>>

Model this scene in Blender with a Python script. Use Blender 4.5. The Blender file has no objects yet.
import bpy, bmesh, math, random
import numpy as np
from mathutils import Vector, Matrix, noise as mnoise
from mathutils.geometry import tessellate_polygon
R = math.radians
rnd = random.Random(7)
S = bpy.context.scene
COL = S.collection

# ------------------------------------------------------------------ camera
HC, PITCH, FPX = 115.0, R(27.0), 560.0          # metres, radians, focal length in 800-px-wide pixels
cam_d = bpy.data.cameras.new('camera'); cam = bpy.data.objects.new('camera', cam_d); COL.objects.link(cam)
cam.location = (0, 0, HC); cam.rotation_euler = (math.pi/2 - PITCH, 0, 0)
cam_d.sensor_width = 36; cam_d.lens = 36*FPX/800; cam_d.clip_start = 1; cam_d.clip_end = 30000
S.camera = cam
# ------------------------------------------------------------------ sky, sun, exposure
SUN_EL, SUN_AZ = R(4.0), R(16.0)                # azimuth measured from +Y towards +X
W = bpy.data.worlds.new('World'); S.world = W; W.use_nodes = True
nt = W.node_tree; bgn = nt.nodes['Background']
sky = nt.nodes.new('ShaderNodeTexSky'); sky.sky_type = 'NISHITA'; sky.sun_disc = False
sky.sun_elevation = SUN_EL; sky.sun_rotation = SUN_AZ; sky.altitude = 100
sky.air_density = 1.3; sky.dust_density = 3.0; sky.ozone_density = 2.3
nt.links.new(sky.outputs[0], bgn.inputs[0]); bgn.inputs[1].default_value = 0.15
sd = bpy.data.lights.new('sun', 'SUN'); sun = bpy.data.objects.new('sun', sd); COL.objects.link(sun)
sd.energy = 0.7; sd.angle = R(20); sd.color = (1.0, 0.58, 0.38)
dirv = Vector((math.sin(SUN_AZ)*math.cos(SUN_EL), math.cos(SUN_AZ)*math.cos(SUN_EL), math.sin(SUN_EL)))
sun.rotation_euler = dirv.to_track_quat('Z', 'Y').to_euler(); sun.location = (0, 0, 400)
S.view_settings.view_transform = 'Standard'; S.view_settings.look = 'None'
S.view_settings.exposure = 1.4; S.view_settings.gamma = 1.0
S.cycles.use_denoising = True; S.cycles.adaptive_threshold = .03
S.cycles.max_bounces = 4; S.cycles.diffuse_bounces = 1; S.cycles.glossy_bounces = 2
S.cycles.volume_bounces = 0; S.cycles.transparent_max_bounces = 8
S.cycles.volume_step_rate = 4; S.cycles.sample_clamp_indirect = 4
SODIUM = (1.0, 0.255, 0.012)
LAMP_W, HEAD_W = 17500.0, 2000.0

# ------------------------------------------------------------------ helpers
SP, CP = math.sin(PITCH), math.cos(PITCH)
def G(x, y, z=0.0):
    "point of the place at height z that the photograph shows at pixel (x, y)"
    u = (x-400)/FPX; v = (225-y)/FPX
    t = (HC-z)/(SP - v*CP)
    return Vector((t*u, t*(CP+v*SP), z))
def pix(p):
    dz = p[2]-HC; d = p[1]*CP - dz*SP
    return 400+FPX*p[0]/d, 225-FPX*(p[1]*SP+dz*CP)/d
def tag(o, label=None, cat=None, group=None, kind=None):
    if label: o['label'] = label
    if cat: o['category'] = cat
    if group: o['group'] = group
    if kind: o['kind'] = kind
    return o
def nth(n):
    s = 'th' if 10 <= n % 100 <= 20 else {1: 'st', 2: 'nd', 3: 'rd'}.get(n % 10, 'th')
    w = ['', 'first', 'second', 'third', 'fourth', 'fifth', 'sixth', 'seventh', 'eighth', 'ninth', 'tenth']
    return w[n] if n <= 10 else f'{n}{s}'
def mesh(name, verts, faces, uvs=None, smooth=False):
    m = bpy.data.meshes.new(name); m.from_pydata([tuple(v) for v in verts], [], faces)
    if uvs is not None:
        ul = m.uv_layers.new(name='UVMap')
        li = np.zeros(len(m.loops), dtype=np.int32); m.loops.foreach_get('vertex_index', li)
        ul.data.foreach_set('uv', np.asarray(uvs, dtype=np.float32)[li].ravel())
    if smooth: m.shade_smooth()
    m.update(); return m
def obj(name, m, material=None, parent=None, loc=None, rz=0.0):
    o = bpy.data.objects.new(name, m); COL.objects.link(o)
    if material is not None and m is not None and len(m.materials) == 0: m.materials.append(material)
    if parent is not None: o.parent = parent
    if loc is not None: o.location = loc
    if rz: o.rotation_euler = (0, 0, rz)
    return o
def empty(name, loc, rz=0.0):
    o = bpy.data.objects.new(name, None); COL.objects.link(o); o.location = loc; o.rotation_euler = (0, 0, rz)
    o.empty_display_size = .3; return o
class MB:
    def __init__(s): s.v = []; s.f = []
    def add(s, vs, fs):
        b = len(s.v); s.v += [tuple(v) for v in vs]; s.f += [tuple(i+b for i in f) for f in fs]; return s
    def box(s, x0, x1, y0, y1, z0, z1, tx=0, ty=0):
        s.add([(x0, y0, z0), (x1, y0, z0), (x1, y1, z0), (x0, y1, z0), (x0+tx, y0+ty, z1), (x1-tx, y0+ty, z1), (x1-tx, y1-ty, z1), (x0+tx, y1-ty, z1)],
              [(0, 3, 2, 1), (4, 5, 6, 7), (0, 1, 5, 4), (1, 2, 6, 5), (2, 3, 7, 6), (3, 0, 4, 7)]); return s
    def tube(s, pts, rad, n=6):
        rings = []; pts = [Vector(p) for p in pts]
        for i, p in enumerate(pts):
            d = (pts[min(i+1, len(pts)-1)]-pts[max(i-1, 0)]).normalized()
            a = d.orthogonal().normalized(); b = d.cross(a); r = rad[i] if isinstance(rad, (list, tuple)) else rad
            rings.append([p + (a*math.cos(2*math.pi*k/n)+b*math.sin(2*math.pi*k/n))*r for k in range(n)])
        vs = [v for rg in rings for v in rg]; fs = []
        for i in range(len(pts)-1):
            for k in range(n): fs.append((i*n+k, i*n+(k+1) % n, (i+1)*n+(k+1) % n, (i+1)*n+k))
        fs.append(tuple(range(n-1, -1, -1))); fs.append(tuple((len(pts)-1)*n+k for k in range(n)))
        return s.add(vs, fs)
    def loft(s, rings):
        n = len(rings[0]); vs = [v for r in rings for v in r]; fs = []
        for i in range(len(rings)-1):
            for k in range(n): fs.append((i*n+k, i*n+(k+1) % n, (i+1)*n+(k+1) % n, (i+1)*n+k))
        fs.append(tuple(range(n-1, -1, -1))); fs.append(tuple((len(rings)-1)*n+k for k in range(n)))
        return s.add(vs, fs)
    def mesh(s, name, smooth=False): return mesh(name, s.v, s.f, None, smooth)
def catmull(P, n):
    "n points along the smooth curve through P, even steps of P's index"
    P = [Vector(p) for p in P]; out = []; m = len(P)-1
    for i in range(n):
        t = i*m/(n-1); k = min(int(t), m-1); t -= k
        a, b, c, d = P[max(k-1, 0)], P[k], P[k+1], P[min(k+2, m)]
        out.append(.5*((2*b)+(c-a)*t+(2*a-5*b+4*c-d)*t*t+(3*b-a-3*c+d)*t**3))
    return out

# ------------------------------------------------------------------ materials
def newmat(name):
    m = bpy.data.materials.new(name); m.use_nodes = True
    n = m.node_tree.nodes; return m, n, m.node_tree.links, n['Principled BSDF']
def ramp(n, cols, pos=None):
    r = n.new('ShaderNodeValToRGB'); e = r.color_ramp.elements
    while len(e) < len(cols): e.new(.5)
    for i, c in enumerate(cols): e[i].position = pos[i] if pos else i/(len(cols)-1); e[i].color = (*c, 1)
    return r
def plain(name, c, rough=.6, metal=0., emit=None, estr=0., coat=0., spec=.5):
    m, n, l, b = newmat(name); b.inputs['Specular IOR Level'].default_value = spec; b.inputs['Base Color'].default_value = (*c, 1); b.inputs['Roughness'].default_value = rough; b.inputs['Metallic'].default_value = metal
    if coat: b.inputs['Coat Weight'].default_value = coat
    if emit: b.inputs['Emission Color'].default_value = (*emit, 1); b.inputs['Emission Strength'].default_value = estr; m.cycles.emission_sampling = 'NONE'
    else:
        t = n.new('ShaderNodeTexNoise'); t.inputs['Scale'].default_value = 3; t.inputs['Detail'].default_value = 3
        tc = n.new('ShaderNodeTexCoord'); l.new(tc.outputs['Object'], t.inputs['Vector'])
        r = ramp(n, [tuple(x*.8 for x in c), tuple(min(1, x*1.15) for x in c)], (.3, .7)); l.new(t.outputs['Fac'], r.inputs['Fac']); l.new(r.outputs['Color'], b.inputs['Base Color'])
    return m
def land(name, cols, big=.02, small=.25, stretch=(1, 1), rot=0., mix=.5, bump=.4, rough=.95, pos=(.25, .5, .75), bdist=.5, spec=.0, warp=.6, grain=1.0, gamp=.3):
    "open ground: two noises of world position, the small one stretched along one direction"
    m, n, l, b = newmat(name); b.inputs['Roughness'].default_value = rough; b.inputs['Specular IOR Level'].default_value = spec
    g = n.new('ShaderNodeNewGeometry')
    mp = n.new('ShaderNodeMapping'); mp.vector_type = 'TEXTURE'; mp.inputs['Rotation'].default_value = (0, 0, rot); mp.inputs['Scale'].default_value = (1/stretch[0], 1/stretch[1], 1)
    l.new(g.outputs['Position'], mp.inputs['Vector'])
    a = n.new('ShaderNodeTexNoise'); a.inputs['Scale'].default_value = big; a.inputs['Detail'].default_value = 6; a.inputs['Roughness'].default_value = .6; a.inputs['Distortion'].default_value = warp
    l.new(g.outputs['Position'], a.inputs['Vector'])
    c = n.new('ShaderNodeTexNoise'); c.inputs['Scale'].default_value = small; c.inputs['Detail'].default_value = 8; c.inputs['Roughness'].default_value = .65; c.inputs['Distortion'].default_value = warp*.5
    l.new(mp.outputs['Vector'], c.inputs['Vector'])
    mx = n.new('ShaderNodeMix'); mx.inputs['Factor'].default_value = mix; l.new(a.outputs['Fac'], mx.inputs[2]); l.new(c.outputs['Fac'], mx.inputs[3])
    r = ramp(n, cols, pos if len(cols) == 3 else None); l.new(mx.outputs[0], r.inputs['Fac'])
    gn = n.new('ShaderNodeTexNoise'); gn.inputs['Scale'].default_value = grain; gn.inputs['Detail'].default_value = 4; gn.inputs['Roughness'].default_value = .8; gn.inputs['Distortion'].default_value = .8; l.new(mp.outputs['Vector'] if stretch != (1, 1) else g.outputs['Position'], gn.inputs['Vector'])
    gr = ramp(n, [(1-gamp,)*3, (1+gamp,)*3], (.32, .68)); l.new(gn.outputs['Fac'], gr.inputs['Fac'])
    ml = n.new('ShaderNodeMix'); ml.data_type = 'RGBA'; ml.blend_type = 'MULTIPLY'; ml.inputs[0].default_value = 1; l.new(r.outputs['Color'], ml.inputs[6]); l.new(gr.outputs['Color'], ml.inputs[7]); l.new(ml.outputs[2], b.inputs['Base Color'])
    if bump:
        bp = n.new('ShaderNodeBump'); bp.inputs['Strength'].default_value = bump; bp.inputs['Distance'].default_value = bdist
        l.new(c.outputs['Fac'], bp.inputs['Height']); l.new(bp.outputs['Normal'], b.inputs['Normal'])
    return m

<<

▶ [Exercise prompt] Each line from the top of the material above through the line with "COL = S.collection" must be echoed exactly, and no other line.

▶ [Exercise solution]
Model this scene in Blender with a Python script. Use Blender 4.5. The Blender file has no objects yet.
import bpy, bmesh, math, random
import numpy as np
from mathutils import Vector, Matrix, noise as mnoise
from mathutils.geometry import tessellate_polygon
R = math.radians
rnd = random.Random(7)
S = bpy.context.scene
COL = S.collection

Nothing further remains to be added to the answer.